* _What is required_
Every line of the material is to be repeated exactly as it stands.

— start of Recorded data —

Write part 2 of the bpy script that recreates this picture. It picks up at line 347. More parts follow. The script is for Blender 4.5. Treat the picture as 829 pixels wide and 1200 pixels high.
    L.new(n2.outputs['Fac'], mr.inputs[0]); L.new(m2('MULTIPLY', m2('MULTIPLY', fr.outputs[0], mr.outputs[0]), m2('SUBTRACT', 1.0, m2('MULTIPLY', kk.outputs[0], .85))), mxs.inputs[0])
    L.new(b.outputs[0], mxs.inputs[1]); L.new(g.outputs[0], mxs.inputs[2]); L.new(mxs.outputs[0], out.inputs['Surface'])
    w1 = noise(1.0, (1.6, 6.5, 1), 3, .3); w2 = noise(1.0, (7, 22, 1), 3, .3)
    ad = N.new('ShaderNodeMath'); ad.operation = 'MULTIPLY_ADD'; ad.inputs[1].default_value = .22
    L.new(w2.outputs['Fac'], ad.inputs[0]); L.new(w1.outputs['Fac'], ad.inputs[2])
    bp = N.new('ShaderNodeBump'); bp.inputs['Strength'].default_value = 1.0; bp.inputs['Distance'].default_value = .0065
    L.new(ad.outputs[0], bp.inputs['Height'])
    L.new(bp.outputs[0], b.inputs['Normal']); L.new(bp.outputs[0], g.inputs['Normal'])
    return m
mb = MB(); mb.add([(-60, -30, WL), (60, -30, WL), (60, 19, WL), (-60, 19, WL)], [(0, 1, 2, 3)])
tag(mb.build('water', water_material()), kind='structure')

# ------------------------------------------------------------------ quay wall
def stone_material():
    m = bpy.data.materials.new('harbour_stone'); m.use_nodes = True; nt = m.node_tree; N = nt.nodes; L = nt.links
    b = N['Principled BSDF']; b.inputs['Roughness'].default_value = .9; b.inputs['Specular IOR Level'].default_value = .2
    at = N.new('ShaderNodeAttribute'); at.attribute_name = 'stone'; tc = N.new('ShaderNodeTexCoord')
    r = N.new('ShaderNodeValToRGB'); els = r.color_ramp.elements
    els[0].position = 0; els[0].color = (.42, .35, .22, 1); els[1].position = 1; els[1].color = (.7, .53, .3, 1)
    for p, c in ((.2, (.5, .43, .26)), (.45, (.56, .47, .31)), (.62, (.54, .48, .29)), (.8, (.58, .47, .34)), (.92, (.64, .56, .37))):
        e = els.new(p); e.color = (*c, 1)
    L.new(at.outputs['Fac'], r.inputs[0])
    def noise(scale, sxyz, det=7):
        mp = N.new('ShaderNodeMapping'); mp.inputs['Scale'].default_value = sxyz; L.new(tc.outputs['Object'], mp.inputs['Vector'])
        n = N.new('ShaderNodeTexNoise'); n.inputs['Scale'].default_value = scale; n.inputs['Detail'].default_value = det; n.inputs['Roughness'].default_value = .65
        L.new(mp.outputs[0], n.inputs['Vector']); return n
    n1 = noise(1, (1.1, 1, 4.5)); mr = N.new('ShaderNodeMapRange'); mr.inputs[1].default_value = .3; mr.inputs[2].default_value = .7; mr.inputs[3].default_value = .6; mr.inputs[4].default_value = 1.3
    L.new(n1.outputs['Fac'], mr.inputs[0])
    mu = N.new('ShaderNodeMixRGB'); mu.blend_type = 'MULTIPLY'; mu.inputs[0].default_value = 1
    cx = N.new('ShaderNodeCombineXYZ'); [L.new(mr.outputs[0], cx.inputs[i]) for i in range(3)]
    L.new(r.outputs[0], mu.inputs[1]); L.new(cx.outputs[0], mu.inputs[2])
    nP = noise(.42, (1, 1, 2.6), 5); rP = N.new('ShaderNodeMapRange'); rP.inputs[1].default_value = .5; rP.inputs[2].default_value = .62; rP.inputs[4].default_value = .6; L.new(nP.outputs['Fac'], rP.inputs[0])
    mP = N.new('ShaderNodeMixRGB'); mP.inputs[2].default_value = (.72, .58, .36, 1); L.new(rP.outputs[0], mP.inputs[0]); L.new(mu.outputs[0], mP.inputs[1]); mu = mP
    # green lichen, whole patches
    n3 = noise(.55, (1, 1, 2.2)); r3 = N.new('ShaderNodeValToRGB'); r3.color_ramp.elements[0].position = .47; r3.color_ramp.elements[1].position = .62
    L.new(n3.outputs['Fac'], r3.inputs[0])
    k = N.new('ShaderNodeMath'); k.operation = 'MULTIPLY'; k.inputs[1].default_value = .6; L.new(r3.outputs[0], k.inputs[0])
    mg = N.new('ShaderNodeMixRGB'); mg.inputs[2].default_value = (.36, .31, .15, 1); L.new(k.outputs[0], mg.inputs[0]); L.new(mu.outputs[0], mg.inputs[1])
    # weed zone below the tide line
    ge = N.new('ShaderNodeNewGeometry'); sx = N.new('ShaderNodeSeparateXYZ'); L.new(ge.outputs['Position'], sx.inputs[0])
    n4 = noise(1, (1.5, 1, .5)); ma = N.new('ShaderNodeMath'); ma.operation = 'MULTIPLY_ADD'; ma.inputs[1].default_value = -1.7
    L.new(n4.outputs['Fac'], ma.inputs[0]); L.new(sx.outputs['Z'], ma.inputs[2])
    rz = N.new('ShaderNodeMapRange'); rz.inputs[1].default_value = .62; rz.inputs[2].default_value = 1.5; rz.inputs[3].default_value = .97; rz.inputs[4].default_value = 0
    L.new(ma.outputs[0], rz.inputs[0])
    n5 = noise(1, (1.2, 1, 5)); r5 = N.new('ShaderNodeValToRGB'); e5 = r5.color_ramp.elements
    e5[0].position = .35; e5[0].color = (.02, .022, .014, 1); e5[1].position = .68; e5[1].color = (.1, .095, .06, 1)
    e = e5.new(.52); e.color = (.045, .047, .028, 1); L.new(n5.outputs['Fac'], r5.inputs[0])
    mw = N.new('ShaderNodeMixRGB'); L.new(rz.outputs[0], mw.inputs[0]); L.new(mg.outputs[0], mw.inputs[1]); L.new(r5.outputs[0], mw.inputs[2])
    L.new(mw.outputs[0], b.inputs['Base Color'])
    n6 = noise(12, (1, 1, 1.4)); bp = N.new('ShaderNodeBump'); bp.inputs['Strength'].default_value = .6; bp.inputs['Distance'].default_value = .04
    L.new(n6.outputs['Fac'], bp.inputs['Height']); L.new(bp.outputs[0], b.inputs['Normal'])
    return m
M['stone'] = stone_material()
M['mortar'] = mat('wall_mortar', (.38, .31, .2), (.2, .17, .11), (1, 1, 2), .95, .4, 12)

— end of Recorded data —

* _Completed exercise_
Write part 2 of the bpy script that recreates this picture. It picks up at line 347. More parts follow. The script is for Blender 4.5. Treat the picture as 829 pixels wide and 1200 pixels high.
    L.new(n2.outputs['Fac'], mr.inputs[0]); L.new(m2('MULTIPLY', m2('MULTIPLY', fr.outputs[0], mr.outputs[0]), m2('SUBTRACT', 1.0, m2('MULTIPLY', kk.outputs[0], .85))), mxs.inputs[0])
    L.new(b.outputs[0], mxs.inputs[1]); L.new(g.outputs[0], mxs.inputs[2]); L.new(mxs.outputs[0], out.inputs['Surface'])
    w1 = noise(1.0, (1.6, 6.5, 1), 3, .3); w2 = noise(1.0, (7, 22, 1), 3, .3)
    ad = N.new('ShaderNodeMath'); ad.operation = 'MULTIPLY_ADD'; ad.inputs[1].default_value = .22
    L.new(w2.outputs['Fac'], ad.inputs[0]); L.new(w1.outputs['Fac'], ad.inputs[2])
    bp = N.new('ShaderNodeBump'); bp.inputs['Strength'].default_value = 1.0; bp.inputs['Distance'].default_value = .0065
    L.new(ad.outputs[0], bp.inputs['Height'])
    L.new(bp.outputs[0], b.inputs['Normal']); L.new(bp.outputs[0], g.inputs['Normal'])
    return m
mb = MB(); mb.add([(-60, -30, WL), (60, -30, WL), (60, 19, WL), (-60, 19, WL)], [(0, 1, 2, 3)])
tag(mb.build('water', water_material()), kind='structure')

# ------------------------------------------------------------------ quay wall
def stone_material():
    m = bpy.data.materials.new('harbour_stone'); m.use_nodes = True; nt = m.node_tree; N = nt.nodes; L = nt.links
    b = N['Principled BSDF']; b.inputs['Roughness'].default_value = .9; b.inputs['Specular IOR Level'].default_value = .2
    at = N.new('ShaderNodeAttribute'); at.attribute_name = 'stone'; tc = N.new('ShaderNodeTexCoord')
    r = N.new('ShaderNodeValToRGB'); els = r.color_ramp.elements
    els[0].position = 0; els[0].color = (.42, .35, .22, 1); els[1].position = 1; els[1].color = (.7, .53, .3, 1)
    for p, c in ((.2, (.5, .43, .26)), (.45, (.56, .47, .31)), (.62, (.54, .48, .29)), (.8, (.58, .47, .34)), (.92, (.64, .56, .37))):
        e = els.new(p); e.color = (*c, 1)
    L.new(at.outputs['Fac'], r.inputs[0])
    def noise(scale, sxyz, det=7):
        mp = N.new('ShaderNodeMapping'); mp.inputs['Scale'].default_value = sxyz; L.new(tc.outputs['Object'], mp.inputs['Vector'])
        n = N.new('ShaderNodeTexNoise'); n.inputs['Scale'].default_value = scale; n.inputs['Detail'].default_value = det; n.inputs['Roughness'].default_value = .65
        L.new(mp.outputs[0], n.inputs['Vector']); return n
    n1 = noise(1, (1.1, 1, 4.5)); mr = N.new('ShaderNodeMapRange'); mr.inputs[1].default_value = .3; mr.inputs[2].default_value = .7; mr.inputs[3].default_value = .6; mr.inputs[4].default_value = 1.3
    L.new(n1.outputs['Fac'], mr.inputs[0])
    mu = N.new('ShaderNodeMixRGB'); mu.blend_type = 'MULTIPLY'; mu.inputs[0].default_value = 1
    cx = N.new('ShaderNodeCombineXYZ'); [L.new(mr.outputs[0], cx.inputs[i]) for i in range(3)]
    L.new(r.outputs[0], mu.inputs[1]); L.new(cx.outputs[0], mu.inputs[2])
    nP = noise(.42, (1, 1, 2.6), 5); rP = N.new('ShaderNodeMapRange'); rP.inputs[1].default_value = .5; rP.inputs[2].default_value = .62; rP.inputs[4].default_value = .6; L.new(nP.outputs['Fac'], rP.inputs[0])
    mP = N.new('ShaderNodeMixRGB'); mP.inputs[2].default_value = (.72, .58, .36, 1); L.new(rP.outputs[0], mP.inputs[0]); L.new(mu.outputs[0], mP.inputs[1]); mu = mP
    # green lichen, whole patches
    n3 = noise(.55, (1, 1, 2.2)); r3 = N.new('ShaderNodeValToRGB'); r3.color_ramp.elements[0].position = .47; r3.color_ramp.elements[1].position = .62
    L.new(n3.outputs['Fac'], r3.inputs[0])
    k = N.new('ShaderNodeMath'); k.operation = 'MULTIPLY'; k.inputs[1].default_value = .6; L.new(r3.outputs[0], k.inputs[0])
    mg = N.new('ShaderNodeMixRGB'); mg.inputs[2].default_value = (.36, .31, .15, 1); L.new(k.outputs[0], mg.inputs[0]); L.new(mu.outputs[0], mg.inputs[1])
    # weed zone below the tide line
    ge = N.new('ShaderNodeNewGeometry'); sx = N.new('ShaderNodeSeparateXYZ'); L.new(ge.outputs['Position'], sx.inputs[0])
    n4 = noise(1, (1.5, 1, .5)); ma = N.new('ShaderNodeMath'); ma.operation = 'MULTIPLY_ADD'; ma.inputs[1].default_value = -1.7
    L.new(n4.outputs['Fac'], ma.inputs[0]); L.new(sx.outputs['Z'], ma.inputs[2])
    rz = N.new('ShaderNodeMapRange'); rz.inputs[1].default_value = .62; rz.inputs[2].default_value = 1.5; rz.inputs[3].default_value = .97; rz.inputs[4].default_value = 0
    L.new(ma.outputs[0], rz.inputs[0])
    n5 = noise(1, (1.2, 1, 5)); r5 = N.new('ShaderNodeValToRGB'); e5 = r5.color_ramp.elements
    e5[0].position = .35; e5[0].color = (.02, .022, .014, 1); e5[1].position = .68; e5[1].color = (.1, .095, .06, 1)
    e = e5.new(.52); e.color = (.045, .047, .028, 1); L.new(n5.outputs['Fac'], r5.inputs[0])
    mw = N.new('ShaderNodeMixRGB'); L.new(rz.outputs[0], mw.inputs[0]); L.new(mg.outputs[0], mw.inputs[1]); L.new(r5.outputs[0], mw.inputs[2])
    L.new(mw.outputs[0], b.inputs['Base Color'])
    n6 = noise(12, (1, 1, 1.4)); bp = N.new('ShaderNodeBump'); bp.inputs['Strength'].default_value = .6; bp.inputs['Distance'].default_value = .04
    L.new(n6.outputs['Fac'], bp.inputs['Height']); L.new(bp.outputs[0], b.inputs['Normal'])
    return m
M['stone'] = stone_material()
M['mortar'] = mat('wall_mortar', (.38, .31, .2), (.2, .17, .11), (1, 1, 2), .95, .4, 12)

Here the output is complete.